• What you are asked to do: In full and without alteration, give the listing again.

-- BEGIN Dataset extract --

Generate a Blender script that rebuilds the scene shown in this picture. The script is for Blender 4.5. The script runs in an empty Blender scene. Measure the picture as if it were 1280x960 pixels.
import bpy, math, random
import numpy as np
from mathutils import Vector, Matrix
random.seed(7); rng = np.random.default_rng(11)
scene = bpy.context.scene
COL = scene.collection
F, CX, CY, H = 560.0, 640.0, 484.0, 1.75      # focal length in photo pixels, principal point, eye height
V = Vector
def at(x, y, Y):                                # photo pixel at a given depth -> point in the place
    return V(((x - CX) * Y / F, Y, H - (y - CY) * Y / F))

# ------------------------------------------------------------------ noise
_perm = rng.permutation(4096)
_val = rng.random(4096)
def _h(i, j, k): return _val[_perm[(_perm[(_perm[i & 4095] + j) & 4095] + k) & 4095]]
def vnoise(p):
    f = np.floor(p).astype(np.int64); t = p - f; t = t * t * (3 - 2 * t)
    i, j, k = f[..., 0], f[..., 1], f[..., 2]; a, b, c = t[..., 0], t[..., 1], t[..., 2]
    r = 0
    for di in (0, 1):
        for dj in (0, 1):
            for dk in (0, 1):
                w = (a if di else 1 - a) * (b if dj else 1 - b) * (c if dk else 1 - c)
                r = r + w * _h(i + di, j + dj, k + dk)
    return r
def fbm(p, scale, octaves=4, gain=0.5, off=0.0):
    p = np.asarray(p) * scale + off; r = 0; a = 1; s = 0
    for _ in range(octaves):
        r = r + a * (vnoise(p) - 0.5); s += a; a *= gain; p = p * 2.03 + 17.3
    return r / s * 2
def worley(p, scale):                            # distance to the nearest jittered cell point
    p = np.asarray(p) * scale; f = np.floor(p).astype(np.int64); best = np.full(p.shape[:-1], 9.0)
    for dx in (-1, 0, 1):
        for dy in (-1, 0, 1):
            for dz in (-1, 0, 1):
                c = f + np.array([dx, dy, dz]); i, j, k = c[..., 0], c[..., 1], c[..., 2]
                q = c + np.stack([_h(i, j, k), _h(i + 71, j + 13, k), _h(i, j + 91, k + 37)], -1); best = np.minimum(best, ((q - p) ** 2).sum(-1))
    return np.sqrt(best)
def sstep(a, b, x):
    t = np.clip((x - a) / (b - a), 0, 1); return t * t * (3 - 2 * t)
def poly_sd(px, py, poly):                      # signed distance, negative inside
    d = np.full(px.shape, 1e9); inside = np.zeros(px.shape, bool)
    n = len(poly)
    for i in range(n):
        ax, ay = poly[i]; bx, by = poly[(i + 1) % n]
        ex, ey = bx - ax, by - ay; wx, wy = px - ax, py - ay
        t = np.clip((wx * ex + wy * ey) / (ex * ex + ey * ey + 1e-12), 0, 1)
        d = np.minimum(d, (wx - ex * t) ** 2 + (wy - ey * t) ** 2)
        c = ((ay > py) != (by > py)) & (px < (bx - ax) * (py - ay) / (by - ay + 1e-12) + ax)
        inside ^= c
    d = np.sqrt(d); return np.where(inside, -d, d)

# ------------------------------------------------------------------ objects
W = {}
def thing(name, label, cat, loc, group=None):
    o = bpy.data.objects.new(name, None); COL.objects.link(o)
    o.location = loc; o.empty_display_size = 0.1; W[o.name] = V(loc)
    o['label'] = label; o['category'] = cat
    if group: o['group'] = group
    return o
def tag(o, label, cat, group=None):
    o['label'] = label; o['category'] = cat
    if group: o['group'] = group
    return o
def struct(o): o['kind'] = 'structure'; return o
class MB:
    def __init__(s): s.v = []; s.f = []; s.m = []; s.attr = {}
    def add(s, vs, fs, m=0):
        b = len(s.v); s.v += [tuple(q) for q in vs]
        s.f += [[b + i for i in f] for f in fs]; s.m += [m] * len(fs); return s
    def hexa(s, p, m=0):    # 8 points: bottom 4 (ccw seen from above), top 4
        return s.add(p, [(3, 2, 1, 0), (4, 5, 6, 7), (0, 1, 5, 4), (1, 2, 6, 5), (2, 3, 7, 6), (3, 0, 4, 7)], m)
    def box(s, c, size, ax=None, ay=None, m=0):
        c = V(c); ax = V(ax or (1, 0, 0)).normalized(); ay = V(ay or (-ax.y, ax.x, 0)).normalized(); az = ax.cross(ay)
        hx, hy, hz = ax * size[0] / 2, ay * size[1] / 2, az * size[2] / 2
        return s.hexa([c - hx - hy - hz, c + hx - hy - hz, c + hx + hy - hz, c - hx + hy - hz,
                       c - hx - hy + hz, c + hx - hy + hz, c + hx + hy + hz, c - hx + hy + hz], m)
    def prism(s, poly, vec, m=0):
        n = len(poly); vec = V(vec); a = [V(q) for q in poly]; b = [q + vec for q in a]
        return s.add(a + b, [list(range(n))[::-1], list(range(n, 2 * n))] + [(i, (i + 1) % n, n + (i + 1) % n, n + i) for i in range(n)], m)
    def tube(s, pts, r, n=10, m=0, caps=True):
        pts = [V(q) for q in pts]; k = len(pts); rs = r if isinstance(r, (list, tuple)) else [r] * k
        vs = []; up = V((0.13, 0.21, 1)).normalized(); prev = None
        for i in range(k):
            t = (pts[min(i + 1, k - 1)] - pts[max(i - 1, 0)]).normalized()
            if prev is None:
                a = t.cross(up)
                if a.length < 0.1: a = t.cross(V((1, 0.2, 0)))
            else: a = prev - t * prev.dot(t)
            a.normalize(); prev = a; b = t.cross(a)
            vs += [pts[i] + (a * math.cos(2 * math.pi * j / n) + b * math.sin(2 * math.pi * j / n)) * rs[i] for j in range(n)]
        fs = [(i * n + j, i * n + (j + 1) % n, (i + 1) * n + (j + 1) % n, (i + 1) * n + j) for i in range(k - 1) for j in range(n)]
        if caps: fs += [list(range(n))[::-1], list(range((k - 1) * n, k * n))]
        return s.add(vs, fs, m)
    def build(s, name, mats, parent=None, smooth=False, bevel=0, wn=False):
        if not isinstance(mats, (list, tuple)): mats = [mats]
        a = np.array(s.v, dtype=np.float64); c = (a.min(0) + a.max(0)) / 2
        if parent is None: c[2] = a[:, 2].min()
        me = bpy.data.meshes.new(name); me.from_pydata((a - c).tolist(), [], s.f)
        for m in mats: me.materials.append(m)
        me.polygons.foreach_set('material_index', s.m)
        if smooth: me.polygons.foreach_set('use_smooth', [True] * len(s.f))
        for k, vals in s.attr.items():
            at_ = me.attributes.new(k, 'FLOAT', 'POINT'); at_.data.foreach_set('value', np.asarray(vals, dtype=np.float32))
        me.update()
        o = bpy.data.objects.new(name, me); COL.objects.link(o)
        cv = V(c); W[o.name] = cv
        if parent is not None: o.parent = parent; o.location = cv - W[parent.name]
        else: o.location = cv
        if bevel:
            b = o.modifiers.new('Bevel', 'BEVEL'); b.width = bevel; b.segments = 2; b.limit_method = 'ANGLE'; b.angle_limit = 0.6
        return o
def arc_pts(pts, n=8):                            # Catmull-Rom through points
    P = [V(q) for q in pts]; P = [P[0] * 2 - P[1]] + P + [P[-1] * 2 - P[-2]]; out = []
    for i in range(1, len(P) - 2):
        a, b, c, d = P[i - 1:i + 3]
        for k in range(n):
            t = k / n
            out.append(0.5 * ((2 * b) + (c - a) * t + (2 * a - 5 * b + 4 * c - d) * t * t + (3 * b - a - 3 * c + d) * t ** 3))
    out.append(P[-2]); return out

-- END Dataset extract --

• Solution for this problem:
Generate a Blender script that rebuilds the scene shown in this picture. The script is for Blender 4.5. The script runs in an empty Blender scene. Measure the picture as if it were 1280x960 pixels.
import bpy, math, random
import numpy as np
from mathutils import Vector, Matrix
random.seed(7); rng = np.random.default_rng(11)
scene = bpy.context.scene
COL = scene.collection
F, CX, CY, H = 560.0, 640.0, 484.0, 1.75      # focal length in photo pixels, principal point, eye height
V = Vector
def at(x, y, Y):                                # photo pixel at a given depth -> point in the place
    return V(((x - CX) * Y / F, Y, H - (y - CY) * Y / F))

# ------------------------------------------------------------------ noise
_perm = rng.permutation(4096)
_val = rng.random(4096)
def _h(i, j, k): return _val[_perm[(_perm[(_perm[i & 4095] + j) & 4095] + k) & 4095]]
def vnoise(p):
    f = np.floor(p).astype(np.int64); t = p - f; t = t * t * (3 - 2 * t)
    i, j, k = f[..., 0], f[..., 1], f[..., 2]; a, b, c = t[..., 0], t[..., 1], t[..., 2]
    r = 0
    for di in (0, 1):
        for dj in (0, 1):
            for dk in (0, 1):
                w = (a if di else 1 - a) * (b if dj else 1 - b) * (c if dk else 1 - c)
                r = r + w * _h(i + di, j + dj, k + dk)
    return r
def fbm(p, scale, octaves=4, gain=0.5, off=0.0):
    p = np.asarray(p) * scale + off; r = 0; a = 1; s = 0
    for _ in range(octaves):
        r = r + a * (vnoise(p) - 0.5); s += a; a *= gain; p = p * 2.03 + 17.3
    return r / s * 2
def worley(p, scale):                            # distance to the nearest jittered cell point
    p = np.asarray(p) * scale; f = np.floor(p).astype(np.int64); best = np.full(p.shape[:-1], 9.0)
    for dx in (-1, 0, 1):
        for dy in (-1, 0, 1):
            for dz in (-1, 0, 1):
                c = f + np.array([dx, dy, dz]); i, j, k = c[..., 0], c[..., 1], c[..., 2]
                q = c + np.stack([_h(i, j, k), _h(i + 71, j + 13, k), _h(i, j + 91, k + 37)], -1); best = np.minimum(best, ((q - p) ** 2).sum(-1))
    return np.sqrt(best)
def sstep(a, b, x):
    t = np.clip((x - a) / (b - a), 0, 1); return t * t * (3 - 2 * t)
def poly_sd(px, py, poly):                      # signed distance, negative inside
    d = np.full(px.shape, 1e9); inside = np.zeros(px.shape, bool)
    n = len(poly)
    for i in range(n):
        ax, ay = poly[i]; bx, by = poly[(i + 1) % n]
        ex, ey = bx - ax, by - ay; wx, wy = px - ax, py - ay
        t = np.clip((wx * ex + wy * ey) / (ex * ex + ey * ey + 1e-12), 0, 1)
        d = np.minimum(d, (wx - ex * t) ** 2 + (wy - ey * t) ** 2)
        c = ((ay > py) != (by > py)) & (px < (bx - ax) * (py - ay) / (by - ay + 1e-12) + ax)
        inside ^= c
    d = np.sqrt(d); return np.where(inside, -d, d)

# ------------------------------------------------------------------ objects
W = {}
def thing(name, label, cat, loc, group=None):
    o = bpy.data.objects.new(name, None); COL.objects.link(o)
    o.location = loc; o.empty_display_size = 0.1; W[o.name] = V(loc)
    o['label'] = label; o['category'] = cat
    if group: o['group'] = group
    return o
def tag(o, label, cat, group=None):
    o['label'] = label; o['category'] = cat
    if group: o['group'] = group
    return o
def struct(o): o['kind'] = 'structure'; return o
class MB:
    def __init__(s): s.v = []; s.f = []; s.m = []; s.attr = {}
    def add(s, vs, fs, m=0):
        b = len(s.v); s.v += [tuple(q) for q in vs]
        s.f += [[b + i for i in f] for f in fs]; s.m += [m] * len(fs); return s
    def hexa(s, p, m=0):    # 8 points: bottom 4 (ccw seen from above), top 4
        return s.add(p, [(3, 2, 1, 0), (4, 5, 6, 7), (0, 1, 5, 4), (1, 2, 6, 5), (2, 3, 7, 6), (3, 0, 4, 7)], m)
    def box(s, c, size, ax=None, ay=None, m=0):
        c = V(c); ax = V(ax or (1, 0, 0)).normalized(); ay = V(ay or (-ax.y, ax.x, 0)).normalized(); az = ax.cross(ay)
        hx, hy, hz = ax * size[0] / 2, ay * size[1] / 2, az * size[2] / 2
        return s.hexa([c - hx - hy - hz, c + hx - hy - hz, c + hx + hy - hz, c - hx + hy - hz,
                       c - hx - hy + hz, c + hx - hy + hz, c + hx + hy + hz, c - hx + hy + hz], m)
    def prism(s, poly, vec, m=0):
        n = len(poly); vec = V(vec); a = [V(q) for q in poly]; b = [q + vec for q in a]
        return s.add(a + b, [list(range(n))[::-1], list(range(n, 2 * n))] + [(i, (i + 1) % n, n + (i + 1) % n, n + i) for i in range(n)], m)
    def tube(s, pts, r, n=10, m=0, caps=True):
        pts = [V(q) for q in pts]; k = len(pts); rs = r if isinstance(r, (list, tuple)) else [r] * k
        vs = []; up = V((0.13, 0.21, 1)).normalized(); prev = None
        for i in range(k):
            t = (pts[min(i + 1, k - 1)] - pts[max(i - 1, 0)]).normalized()
            if prev is None:
                a = t.cross(up)
                if a.length < 0.1: a = t.cross(V((1, 0.2, 0)))
            else: a = prev - t * prev.dot(t)
            a.normalize(); prev = a; b = t.cross(a)
            vs += [pts[i] + (a * math.cos(2 * math.pi * j / n) + b * math.sin(2 * math.pi * j / n)) * rs[i] for j in range(n)]
        fs = [(i * n + j, i * n + (j + 1) % n, (i + 1) * n + (j + 1) % n, (i + 1) * n + j) for i in range(k - 1) for j in range(n)]
        if caps: fs += [list(range(n))[::-1], list(range((k - 1) * n, k * n))]
        return s.add(vs, fs, m)
    def build(s, name, mats, parent=None, smooth=False, bevel=0, wn=False):
        if not isinstance(mats, (list, tuple)): mats = [mats]
        a = np.array(s.v, dtype=np.float64); c = (a.min(0) + a.max(0)) / 2
        if parent is None: c[2] = a[:, 2].min()
        me = bpy.data.meshes.new(name); me.from_pydata((a - c).tolist(), [], s.f)
        for m in mats: me.materials.append(m)
        me.polygons.foreach_set('material_index', s.m)
        if smooth: me.polygons.foreach_set('use_smooth', [True] * len(s.f))
        for k, vals in s.attr.items():
            at_ = me.attributes.new(k, 'FLOAT', 'POINT'); at_.data.foreach_set('value', np.asarray(vals, dtype=np.float32))
        me.update()
        o = bpy.data.objects.new(name, me); COL.objects.link(o)
        cv = V(c); W[o.name] = cv
        if parent is not None: o.parent = parent; o.location = cv - W[parent.name]
        else: o.location = cv
        if bevel:
            b = o.modifiers.new('Bevel', 'BEVEL'); b.width = bevel; b.segments = 2; b.limit_method = 'ANGLE'; b.angle_limit = 0.6
        return o
def arc_pts(pts, n=8):                            # Catmull-Rom through points
    P = [V(q) for q in pts]; P = [P[0] * 2 - P[1]] + P + [P[-1] * 2 - P[-2]]; out = []
    for i in range(1, len(P) - 2):
        a, b, c, d = P[i - 1:i + 3]
        for k in range(n):
            t = k / n
            out.append(0.5 * ((2 * b) + (c - a) * t + (2 * a - 5 * b + 4 * c - d) * t * t + (3 * b - a - 3 * c + d) * t ** 3))
    out.append(P[-2]); return out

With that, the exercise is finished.